→ Exercise objective
Repeat exactly the lines of the listing below, please, starting with the first and ending with the line containing "return tuple(((v/255)/12.92 if"; leave out the rest.

→ Information shown
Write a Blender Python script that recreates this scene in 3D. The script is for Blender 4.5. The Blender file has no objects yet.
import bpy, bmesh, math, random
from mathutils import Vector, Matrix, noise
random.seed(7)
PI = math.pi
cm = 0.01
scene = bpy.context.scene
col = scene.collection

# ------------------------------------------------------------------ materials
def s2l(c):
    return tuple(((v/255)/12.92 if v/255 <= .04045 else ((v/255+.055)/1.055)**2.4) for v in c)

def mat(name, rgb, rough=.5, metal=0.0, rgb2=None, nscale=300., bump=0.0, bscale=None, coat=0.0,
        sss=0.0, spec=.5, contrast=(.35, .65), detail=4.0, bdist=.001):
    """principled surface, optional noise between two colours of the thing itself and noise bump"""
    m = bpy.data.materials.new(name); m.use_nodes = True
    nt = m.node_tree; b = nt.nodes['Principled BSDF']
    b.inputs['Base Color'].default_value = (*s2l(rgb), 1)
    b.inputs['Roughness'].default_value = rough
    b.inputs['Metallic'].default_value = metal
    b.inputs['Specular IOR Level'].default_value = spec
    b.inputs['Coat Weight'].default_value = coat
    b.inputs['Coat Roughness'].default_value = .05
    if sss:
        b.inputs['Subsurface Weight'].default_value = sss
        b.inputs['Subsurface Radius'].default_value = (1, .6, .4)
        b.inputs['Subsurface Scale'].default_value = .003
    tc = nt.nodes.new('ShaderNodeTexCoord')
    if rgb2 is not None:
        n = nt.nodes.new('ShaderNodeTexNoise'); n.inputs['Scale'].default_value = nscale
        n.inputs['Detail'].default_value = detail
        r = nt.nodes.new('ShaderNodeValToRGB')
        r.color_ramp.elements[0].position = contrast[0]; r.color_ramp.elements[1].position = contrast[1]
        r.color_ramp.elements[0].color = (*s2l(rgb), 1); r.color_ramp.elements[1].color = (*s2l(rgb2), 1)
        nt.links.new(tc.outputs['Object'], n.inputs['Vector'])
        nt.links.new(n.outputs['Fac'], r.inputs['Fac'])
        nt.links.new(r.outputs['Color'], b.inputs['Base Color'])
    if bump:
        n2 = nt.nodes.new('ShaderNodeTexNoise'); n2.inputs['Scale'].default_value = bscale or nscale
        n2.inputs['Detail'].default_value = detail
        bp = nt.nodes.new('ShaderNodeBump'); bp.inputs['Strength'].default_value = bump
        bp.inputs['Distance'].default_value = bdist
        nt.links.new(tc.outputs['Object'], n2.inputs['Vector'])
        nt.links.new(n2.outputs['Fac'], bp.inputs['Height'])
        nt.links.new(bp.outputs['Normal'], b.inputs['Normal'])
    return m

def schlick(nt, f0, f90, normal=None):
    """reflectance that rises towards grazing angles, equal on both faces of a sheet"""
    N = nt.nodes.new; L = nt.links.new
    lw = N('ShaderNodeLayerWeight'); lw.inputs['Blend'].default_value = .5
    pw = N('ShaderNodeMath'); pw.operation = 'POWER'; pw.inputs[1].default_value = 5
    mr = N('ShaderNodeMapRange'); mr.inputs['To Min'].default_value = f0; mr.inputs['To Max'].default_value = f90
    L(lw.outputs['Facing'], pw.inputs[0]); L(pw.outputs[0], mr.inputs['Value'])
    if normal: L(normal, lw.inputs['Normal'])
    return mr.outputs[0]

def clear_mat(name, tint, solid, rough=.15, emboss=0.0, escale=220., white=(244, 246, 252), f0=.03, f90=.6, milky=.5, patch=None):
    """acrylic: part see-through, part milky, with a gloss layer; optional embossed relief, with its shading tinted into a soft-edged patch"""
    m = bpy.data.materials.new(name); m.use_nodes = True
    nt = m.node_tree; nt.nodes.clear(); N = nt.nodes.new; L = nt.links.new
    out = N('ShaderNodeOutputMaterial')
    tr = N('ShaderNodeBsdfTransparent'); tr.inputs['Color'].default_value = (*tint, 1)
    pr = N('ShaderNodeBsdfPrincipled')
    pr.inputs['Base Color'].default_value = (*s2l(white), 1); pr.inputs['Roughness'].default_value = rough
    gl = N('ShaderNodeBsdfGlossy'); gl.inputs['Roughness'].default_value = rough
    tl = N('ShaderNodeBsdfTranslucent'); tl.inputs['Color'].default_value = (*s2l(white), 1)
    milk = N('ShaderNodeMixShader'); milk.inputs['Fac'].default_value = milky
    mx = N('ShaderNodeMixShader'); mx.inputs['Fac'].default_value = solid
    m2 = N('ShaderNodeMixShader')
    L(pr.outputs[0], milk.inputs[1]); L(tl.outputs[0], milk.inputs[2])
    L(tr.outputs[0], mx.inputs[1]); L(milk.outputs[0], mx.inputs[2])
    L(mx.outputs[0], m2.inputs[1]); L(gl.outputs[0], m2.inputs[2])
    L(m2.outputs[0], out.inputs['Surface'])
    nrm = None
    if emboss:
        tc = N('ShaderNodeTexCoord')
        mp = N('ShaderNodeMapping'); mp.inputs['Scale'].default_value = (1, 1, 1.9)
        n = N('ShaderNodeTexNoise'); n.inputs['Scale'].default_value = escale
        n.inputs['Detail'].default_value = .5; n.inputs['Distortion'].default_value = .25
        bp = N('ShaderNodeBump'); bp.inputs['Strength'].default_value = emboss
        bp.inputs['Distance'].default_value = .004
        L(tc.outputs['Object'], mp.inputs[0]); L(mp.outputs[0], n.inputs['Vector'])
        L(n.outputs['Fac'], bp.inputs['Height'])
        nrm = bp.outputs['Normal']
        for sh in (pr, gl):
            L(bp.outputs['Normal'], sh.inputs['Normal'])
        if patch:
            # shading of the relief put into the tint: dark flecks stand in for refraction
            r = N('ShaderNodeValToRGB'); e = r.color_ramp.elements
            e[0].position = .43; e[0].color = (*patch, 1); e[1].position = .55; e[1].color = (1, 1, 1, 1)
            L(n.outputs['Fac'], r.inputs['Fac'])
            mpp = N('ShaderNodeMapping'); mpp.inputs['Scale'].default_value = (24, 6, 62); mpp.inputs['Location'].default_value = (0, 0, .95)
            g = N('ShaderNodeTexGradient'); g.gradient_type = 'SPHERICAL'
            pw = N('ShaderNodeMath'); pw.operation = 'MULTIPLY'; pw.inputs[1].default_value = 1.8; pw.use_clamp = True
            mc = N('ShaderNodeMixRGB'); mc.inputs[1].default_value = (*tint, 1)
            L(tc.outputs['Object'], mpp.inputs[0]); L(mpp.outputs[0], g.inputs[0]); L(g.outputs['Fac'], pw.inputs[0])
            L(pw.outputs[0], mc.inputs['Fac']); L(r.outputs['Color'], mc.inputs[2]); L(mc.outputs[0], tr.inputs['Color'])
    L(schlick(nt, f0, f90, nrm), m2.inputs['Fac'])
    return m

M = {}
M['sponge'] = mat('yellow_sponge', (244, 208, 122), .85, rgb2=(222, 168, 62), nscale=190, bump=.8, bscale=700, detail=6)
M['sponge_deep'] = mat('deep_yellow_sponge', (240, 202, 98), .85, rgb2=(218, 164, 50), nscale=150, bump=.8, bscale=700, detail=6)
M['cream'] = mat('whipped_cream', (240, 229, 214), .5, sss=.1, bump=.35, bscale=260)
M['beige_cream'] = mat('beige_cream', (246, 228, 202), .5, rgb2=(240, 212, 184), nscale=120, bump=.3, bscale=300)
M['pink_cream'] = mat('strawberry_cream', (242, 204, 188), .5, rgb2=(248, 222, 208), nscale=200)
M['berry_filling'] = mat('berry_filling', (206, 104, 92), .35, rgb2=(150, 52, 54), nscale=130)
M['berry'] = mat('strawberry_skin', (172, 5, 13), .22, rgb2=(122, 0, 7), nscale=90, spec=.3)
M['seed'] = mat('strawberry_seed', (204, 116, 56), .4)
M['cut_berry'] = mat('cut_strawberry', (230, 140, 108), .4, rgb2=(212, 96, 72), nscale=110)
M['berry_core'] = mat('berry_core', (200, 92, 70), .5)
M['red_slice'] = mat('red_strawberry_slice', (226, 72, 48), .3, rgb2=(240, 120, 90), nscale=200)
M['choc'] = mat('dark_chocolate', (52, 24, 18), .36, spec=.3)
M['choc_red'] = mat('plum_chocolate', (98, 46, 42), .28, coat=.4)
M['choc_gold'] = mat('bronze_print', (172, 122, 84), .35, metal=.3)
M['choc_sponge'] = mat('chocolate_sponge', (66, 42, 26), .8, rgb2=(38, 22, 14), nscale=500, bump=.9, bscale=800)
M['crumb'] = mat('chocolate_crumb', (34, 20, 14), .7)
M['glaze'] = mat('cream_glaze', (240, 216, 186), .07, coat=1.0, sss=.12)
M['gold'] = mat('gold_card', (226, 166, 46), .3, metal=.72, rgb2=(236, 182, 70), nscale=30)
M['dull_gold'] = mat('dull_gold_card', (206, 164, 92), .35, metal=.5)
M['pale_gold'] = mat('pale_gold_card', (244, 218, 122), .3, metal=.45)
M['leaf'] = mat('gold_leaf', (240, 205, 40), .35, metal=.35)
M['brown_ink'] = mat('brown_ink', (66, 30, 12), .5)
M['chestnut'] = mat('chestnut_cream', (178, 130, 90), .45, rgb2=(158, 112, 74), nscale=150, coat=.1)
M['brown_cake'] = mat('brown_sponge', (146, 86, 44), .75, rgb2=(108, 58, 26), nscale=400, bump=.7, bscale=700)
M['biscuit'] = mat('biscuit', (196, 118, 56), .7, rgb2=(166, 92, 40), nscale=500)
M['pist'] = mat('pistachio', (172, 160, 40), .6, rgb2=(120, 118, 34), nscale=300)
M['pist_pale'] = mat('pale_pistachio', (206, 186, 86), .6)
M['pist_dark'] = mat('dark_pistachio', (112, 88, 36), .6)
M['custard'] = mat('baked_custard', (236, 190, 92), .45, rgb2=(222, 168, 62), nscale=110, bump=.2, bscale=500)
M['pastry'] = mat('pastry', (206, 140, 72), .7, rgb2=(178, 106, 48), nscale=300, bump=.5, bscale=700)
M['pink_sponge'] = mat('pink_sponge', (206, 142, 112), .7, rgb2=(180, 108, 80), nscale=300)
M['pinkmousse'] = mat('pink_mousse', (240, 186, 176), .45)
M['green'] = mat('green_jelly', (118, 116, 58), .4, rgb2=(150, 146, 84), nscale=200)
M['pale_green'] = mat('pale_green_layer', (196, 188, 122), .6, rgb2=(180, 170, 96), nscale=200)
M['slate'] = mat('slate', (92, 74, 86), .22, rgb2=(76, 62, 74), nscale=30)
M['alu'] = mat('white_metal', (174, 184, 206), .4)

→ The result
Write a Blender Python script that recreates this scene in 3D. The script is for Blender 4.5. The Blender file has no objects yet.
import bpy, bmesh, math, random
from mathutils import Vector, Matrix, noise
random.seed(7)
PI = math.pi
cm = 0.01
scene = bpy.context.scene
col = scene.collection

# ------------------------------------------------------------------ materials
def s2l(c):
    return tuple(((v/255)/12.92 if v/255 <= .04045 else ((v/255+.055)/1.055)**2.4) for v in c)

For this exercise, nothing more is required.